MATERIAL:
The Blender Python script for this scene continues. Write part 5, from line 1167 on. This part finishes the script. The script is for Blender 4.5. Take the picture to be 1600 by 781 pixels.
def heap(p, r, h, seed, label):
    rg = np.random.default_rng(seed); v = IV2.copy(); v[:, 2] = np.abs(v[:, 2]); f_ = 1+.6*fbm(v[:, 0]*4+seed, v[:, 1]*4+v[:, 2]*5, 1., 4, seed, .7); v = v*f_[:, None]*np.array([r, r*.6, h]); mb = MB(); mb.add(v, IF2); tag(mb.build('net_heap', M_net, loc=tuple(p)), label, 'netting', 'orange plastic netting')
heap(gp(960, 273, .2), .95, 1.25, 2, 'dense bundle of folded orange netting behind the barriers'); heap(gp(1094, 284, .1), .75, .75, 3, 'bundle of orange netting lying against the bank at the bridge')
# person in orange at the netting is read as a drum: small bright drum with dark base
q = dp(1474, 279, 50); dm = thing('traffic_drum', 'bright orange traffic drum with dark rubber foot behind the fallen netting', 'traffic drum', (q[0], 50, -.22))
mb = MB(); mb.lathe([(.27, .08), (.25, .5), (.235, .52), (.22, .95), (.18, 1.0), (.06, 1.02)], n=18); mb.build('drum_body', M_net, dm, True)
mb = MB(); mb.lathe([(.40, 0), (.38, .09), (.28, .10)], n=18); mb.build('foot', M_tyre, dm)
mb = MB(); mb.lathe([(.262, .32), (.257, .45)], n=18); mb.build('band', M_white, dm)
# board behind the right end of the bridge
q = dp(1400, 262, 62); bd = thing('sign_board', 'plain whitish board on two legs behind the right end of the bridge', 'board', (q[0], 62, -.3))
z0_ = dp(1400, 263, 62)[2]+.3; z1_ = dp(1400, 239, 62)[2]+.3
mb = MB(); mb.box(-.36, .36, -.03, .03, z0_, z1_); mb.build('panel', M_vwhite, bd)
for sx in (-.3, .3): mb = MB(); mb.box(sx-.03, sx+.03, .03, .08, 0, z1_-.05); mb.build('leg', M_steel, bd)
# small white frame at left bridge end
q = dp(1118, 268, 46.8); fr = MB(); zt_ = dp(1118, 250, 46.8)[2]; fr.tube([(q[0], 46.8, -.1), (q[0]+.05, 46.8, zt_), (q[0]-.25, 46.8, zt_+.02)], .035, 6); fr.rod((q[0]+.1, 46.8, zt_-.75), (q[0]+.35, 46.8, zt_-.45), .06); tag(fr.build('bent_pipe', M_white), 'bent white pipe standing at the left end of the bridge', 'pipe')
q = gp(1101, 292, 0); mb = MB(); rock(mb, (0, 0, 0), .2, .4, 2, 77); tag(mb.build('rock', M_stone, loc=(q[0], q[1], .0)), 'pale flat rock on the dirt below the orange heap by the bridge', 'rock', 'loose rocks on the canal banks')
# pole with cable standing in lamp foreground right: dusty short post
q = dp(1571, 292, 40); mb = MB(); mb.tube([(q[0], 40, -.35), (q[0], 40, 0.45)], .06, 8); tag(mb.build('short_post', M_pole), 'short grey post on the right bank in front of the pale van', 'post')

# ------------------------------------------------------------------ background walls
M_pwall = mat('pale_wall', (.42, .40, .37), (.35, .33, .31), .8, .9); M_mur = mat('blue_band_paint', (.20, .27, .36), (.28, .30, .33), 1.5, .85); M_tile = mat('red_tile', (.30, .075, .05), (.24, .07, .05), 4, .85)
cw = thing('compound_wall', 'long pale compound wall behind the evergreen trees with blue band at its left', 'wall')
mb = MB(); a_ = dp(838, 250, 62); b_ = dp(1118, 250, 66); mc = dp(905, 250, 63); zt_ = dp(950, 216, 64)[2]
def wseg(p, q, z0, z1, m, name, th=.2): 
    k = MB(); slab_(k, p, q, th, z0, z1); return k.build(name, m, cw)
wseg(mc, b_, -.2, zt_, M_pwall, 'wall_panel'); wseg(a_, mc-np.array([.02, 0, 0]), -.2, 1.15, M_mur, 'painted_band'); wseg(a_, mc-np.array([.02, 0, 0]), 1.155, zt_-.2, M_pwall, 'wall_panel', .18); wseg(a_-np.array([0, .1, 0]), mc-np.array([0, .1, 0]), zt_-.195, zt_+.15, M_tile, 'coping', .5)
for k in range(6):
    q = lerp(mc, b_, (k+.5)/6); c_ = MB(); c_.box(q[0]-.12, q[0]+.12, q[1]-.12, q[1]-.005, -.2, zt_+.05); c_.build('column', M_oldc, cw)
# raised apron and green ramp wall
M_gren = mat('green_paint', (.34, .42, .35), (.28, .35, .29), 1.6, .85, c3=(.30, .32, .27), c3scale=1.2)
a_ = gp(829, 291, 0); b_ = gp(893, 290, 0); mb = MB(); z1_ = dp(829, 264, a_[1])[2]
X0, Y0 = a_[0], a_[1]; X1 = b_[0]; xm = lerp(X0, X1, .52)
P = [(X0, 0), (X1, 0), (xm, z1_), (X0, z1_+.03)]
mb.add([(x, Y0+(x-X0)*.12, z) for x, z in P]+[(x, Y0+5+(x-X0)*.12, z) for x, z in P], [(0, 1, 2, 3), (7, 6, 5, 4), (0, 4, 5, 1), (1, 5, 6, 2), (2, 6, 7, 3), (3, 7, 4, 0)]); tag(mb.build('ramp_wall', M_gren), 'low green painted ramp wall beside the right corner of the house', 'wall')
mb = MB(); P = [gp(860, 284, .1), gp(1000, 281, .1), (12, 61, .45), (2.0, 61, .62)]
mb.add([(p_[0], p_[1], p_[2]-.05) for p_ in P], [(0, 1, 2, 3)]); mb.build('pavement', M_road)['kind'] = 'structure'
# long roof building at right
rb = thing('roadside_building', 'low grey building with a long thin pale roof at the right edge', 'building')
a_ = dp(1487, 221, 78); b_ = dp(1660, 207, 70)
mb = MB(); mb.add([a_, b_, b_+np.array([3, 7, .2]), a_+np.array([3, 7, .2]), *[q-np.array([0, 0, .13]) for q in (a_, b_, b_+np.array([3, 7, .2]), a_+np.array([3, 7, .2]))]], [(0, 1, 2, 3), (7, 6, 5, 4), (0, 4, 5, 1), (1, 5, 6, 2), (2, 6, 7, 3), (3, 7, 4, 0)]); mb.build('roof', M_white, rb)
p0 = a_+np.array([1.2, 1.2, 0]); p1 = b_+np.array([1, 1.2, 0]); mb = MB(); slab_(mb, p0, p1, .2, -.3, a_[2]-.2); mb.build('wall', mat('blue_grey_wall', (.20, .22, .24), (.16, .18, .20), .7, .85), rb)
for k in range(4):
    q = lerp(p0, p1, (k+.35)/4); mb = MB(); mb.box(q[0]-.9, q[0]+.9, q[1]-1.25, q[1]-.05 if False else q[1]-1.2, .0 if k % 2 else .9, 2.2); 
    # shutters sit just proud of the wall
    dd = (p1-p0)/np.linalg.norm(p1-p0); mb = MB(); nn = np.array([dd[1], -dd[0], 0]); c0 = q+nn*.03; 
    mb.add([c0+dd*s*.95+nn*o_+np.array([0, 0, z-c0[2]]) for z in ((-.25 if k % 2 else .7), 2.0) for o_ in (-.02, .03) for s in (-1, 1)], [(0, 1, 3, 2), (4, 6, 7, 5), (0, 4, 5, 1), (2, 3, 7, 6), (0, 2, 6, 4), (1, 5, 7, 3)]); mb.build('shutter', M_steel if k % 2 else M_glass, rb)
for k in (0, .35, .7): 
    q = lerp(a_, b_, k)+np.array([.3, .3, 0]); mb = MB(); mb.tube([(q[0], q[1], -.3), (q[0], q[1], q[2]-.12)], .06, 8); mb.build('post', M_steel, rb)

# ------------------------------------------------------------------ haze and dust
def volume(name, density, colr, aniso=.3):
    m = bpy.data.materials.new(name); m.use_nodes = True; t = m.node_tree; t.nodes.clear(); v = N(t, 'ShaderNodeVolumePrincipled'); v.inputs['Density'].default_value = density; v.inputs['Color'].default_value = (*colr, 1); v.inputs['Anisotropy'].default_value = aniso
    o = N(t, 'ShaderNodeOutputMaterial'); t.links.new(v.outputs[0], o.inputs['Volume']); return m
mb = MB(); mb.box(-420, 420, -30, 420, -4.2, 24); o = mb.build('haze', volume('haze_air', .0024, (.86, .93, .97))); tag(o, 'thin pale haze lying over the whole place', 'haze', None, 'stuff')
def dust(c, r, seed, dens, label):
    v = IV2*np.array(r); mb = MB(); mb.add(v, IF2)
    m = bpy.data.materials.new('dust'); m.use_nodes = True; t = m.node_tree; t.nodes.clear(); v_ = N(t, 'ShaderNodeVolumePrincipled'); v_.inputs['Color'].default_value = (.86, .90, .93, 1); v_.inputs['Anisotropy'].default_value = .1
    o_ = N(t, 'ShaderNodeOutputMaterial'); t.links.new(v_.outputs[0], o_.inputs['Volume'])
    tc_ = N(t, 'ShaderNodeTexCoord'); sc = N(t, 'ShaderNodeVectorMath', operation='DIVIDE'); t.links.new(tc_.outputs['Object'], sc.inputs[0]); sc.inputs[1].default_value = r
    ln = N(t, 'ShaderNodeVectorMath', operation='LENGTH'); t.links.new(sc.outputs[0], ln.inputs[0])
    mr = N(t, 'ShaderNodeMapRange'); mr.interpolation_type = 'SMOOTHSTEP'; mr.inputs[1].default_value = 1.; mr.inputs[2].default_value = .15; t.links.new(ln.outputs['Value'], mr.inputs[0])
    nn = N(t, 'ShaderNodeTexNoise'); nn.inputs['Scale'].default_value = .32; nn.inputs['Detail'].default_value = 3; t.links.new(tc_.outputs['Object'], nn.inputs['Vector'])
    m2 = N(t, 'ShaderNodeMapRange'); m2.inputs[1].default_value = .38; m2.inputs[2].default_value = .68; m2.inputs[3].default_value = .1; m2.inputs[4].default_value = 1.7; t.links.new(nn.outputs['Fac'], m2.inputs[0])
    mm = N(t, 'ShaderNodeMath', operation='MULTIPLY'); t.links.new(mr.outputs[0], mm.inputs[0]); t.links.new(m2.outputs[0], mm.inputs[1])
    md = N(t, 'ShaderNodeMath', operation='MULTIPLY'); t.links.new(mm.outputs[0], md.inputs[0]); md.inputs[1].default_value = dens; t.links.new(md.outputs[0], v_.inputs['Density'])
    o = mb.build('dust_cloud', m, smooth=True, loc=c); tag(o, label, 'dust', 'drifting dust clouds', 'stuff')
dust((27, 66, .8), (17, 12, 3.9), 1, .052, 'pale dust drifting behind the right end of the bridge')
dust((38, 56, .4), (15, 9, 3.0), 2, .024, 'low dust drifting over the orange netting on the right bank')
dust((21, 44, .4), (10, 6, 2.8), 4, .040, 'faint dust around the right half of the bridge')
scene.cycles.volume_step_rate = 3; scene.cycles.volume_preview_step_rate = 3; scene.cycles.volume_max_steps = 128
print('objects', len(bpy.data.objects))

EXERCISE: List every line above that holds the word "scene".

THE OUTPUT:
The Blender Python script for this scene continues. Write part 5, from line 1167 on. This part finishes the script. The script is for Blender 4.5. Take the picture to be 1600 by 781 pixels.
scene.cycles.volume_step_rate = 3; scene.cycles.volume_preview_step_rate = 3; scene.cycles.volume_max_steps = 128